Given task = In the material below, find all lines with the string "that" and copy them.

Collected material =
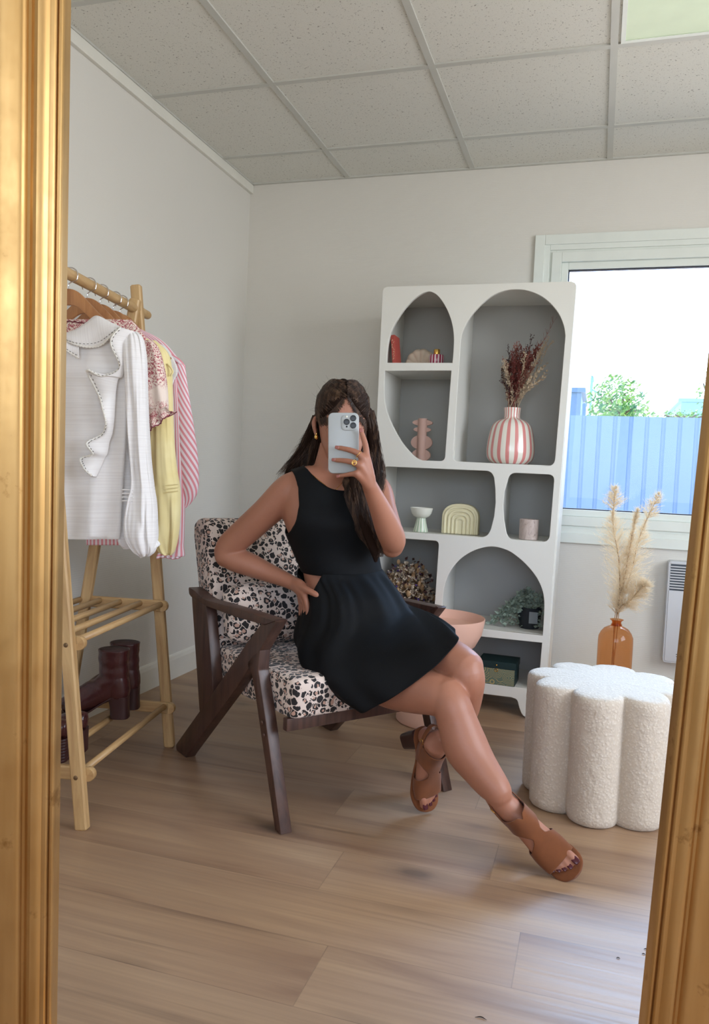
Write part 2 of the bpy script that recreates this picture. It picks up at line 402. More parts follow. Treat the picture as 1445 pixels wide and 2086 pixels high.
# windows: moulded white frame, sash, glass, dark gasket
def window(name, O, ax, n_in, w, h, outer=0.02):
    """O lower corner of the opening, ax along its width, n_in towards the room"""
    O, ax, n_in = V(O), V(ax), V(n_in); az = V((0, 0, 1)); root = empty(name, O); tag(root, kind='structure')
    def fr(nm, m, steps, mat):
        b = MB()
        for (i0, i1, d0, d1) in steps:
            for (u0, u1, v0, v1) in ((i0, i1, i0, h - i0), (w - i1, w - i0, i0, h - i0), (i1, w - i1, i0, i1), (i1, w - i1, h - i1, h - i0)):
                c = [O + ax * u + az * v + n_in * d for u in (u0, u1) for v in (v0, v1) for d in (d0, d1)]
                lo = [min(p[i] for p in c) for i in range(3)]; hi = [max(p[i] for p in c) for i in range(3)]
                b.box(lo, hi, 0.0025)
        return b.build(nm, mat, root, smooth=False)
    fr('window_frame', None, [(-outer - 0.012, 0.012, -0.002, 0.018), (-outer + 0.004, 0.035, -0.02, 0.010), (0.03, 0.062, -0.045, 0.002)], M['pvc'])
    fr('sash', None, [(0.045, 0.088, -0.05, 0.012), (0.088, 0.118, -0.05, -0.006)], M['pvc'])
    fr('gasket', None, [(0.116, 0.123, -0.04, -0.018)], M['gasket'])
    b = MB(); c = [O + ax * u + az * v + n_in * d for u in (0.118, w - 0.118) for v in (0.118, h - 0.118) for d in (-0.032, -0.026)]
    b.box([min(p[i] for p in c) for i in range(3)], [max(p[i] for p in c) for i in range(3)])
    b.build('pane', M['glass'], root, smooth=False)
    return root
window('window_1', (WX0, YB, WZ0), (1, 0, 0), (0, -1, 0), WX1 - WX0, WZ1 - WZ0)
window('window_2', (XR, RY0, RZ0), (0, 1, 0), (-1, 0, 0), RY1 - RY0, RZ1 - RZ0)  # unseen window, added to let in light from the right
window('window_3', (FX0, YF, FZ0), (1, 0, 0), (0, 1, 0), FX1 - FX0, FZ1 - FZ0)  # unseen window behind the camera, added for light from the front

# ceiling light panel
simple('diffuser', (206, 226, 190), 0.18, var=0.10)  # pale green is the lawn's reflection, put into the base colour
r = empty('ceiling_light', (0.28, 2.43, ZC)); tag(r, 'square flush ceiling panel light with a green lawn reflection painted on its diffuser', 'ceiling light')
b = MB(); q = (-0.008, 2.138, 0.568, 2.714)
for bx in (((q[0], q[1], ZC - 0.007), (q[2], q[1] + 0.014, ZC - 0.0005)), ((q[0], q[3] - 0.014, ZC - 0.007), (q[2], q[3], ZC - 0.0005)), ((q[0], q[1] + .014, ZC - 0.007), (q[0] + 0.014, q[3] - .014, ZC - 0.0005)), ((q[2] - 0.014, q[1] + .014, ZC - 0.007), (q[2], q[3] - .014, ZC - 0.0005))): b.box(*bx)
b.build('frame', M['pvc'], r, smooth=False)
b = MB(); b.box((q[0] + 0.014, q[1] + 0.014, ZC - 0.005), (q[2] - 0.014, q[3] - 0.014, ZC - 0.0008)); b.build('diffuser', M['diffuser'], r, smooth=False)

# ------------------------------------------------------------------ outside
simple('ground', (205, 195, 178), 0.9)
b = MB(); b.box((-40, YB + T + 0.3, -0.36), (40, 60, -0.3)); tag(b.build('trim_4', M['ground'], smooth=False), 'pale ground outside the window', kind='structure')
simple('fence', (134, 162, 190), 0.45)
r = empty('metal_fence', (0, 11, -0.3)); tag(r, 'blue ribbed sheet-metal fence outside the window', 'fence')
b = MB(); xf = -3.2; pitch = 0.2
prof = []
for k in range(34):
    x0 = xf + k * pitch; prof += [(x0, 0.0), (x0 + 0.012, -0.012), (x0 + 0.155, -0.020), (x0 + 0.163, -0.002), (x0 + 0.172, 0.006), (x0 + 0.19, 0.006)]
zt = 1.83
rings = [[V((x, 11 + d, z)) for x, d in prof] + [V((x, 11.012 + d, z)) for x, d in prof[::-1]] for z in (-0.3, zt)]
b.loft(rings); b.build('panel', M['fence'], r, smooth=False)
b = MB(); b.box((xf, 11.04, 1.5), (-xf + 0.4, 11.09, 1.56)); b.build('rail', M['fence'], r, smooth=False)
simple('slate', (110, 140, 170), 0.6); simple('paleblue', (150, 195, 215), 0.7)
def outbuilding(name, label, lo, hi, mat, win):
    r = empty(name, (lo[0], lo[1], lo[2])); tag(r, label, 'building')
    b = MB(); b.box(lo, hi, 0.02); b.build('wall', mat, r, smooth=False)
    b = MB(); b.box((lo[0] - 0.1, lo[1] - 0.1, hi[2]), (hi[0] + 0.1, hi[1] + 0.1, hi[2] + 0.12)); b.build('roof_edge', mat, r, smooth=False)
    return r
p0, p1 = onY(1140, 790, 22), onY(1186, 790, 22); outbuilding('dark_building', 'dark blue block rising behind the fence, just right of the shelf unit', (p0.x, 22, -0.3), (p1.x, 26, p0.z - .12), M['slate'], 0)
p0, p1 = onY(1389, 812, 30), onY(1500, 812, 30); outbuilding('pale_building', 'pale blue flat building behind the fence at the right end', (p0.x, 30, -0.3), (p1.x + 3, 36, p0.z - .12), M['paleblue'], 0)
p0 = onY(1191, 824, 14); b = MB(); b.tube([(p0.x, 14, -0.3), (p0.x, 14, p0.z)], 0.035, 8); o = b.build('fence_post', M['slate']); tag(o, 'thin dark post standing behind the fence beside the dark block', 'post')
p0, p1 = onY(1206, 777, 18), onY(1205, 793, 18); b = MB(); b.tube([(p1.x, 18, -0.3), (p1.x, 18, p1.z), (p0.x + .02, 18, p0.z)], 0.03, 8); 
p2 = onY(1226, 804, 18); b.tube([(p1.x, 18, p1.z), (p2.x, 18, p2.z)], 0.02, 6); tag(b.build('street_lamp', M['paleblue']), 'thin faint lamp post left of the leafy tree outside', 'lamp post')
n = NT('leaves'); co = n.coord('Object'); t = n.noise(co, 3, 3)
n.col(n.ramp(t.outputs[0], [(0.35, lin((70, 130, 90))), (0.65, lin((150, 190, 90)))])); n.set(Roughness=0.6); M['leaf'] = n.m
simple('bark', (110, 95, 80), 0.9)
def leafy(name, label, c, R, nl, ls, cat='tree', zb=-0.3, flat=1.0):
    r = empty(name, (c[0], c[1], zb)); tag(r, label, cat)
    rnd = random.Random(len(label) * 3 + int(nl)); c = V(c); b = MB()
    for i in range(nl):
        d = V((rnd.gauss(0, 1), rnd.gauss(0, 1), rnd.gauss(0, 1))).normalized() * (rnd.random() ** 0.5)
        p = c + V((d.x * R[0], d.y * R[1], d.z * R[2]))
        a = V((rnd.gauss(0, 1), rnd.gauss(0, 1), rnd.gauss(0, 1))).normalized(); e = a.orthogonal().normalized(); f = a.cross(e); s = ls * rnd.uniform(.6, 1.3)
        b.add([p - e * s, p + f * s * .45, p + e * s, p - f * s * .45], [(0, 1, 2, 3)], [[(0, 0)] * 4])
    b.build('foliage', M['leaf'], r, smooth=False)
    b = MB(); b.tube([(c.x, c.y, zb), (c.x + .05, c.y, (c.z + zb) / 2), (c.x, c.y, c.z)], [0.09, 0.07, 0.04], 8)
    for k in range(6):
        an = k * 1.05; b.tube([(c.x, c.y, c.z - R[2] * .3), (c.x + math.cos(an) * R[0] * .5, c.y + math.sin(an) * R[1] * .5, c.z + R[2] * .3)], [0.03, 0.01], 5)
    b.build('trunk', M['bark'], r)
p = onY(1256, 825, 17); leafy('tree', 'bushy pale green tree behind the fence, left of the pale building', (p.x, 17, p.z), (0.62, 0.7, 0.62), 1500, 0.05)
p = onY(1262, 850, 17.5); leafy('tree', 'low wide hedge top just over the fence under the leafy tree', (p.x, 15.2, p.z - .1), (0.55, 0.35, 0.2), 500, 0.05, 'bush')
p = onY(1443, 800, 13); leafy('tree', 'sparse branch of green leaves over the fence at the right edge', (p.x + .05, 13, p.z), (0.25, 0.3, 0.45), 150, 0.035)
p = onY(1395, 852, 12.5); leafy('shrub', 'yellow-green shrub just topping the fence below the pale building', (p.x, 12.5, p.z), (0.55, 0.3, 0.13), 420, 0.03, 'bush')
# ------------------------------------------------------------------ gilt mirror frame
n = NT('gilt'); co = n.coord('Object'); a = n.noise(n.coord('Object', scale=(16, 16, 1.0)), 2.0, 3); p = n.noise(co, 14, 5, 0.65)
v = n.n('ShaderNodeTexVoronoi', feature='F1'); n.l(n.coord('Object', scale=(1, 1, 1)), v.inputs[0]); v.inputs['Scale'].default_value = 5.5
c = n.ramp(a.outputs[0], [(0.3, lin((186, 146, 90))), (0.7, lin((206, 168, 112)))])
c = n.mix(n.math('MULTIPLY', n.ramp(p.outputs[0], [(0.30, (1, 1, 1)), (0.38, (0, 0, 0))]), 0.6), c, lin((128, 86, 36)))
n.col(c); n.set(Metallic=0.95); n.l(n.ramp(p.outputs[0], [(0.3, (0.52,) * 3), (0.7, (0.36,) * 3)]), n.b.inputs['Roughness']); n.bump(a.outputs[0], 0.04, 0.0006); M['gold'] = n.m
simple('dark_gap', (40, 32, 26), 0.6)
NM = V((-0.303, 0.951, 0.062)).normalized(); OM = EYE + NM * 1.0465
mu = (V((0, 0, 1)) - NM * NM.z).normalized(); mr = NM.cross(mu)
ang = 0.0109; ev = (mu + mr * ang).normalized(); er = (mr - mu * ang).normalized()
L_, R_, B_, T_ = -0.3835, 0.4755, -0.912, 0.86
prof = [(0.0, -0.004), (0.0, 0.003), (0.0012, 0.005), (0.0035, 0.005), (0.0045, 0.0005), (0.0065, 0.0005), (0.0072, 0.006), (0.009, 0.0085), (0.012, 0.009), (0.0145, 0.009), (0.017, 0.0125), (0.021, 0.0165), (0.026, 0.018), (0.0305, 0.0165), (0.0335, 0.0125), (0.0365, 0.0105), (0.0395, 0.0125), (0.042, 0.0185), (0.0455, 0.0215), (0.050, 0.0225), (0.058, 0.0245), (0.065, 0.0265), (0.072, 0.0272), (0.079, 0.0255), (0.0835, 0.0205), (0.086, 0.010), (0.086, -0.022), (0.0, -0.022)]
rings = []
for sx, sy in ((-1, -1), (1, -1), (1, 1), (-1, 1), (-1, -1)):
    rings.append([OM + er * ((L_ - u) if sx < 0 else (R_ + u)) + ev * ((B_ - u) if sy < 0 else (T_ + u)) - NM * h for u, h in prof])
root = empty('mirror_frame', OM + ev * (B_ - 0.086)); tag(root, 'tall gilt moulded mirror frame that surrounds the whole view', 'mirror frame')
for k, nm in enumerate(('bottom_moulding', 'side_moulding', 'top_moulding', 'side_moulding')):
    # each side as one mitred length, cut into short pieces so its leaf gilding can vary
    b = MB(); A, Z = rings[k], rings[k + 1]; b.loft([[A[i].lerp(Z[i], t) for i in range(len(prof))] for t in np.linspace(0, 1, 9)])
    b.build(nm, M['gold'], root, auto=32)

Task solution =
Write part 2 of the bpy script that recreates this picture. It picks up at line 402. More parts follow. Treat the picture as 1445 pixels wide and 2086 pixels high.
root = empty('mirror_frame', OM + ev * (B_ - 0.086)); tag(root, 'tall gilt moulded mirror frame that surrounds the whole view', 'mirror frame')